Ethics is important for every job, not just journalism. One of the crucial parts of a journalist’s job is to be fair and impartial with their writings. Remaining unbiased is difficult. Many roadblocks exist in the music industry preventing writers from being fair and ethical. Free “swag” is one of the larger ethical pitfalls music journalists find themselves getting stuck in.

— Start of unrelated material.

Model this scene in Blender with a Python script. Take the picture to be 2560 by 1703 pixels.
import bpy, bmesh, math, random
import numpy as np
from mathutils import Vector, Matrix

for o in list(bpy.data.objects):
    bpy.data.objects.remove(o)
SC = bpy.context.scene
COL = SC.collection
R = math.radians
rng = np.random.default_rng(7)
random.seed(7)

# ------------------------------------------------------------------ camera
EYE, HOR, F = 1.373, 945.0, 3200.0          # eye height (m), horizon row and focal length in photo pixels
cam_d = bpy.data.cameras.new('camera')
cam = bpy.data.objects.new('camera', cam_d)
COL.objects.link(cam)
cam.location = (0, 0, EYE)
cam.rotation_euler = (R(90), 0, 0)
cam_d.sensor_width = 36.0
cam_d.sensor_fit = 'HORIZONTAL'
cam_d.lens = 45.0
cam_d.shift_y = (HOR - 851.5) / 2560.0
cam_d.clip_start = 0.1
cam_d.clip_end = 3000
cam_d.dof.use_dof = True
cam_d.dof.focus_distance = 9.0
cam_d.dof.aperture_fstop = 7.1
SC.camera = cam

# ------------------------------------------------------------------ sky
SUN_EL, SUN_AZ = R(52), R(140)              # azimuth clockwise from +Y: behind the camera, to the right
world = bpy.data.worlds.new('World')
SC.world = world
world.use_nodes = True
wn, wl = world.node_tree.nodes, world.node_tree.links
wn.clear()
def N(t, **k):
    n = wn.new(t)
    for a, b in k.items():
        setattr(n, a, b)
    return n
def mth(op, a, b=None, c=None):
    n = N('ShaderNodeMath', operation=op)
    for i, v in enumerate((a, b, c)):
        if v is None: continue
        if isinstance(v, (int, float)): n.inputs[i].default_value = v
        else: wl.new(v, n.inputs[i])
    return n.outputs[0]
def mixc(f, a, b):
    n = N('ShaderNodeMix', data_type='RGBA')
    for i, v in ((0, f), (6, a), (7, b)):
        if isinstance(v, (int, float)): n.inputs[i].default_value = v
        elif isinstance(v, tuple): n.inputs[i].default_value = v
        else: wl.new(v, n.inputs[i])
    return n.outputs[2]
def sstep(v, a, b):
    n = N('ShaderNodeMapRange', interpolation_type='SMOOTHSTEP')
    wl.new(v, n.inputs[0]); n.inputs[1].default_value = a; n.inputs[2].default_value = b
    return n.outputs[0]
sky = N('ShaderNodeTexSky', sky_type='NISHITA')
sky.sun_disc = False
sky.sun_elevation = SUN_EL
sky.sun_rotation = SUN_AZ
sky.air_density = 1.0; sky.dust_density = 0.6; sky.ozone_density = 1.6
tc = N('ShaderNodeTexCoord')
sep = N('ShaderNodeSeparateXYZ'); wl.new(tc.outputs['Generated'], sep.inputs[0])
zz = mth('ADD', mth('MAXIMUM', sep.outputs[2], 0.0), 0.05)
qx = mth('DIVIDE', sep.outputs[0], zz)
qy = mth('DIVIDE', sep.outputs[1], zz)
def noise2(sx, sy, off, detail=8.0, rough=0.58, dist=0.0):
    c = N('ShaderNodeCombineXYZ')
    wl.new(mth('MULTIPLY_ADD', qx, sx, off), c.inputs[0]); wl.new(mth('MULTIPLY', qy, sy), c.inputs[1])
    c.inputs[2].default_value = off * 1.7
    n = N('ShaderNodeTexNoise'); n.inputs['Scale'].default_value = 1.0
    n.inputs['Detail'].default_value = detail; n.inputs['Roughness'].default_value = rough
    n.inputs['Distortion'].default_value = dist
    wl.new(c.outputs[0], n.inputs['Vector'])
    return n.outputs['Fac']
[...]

As a writer working for a larger publication, you will be given free merchandise. You will be given advance copies of albums, free tickets and even special access to stars nobody else receives. It can be tempting to let these free items to get to your head and affect your review or writing. Do not let that happen. Agents and publicists across all forms of entertainment do this. They hope that giving you free tickets and a nice hotel stay in exchange for covering their event might mean your article is a little more written to their favor. It cannot be stressed enough how important having a strong will is. Accepting these advance copies and tickets is certainly a gray area of its own. Advance copies are often seen as a necessary evil. As stated earlier, being first can often be the big break a journalist needs. That is why so many accept these free items in advance so they can get the first coverage of it.

Like any job, a strong will is required. Music journalism is no different. Remember it is always best to be open-minded, impartial and truthful. The best way to go about this is be upfront with your readers. Tell them that the recording label fronted you the copy. Mention that they paid for your ticket. Being upfront with your fans is never a bad idea.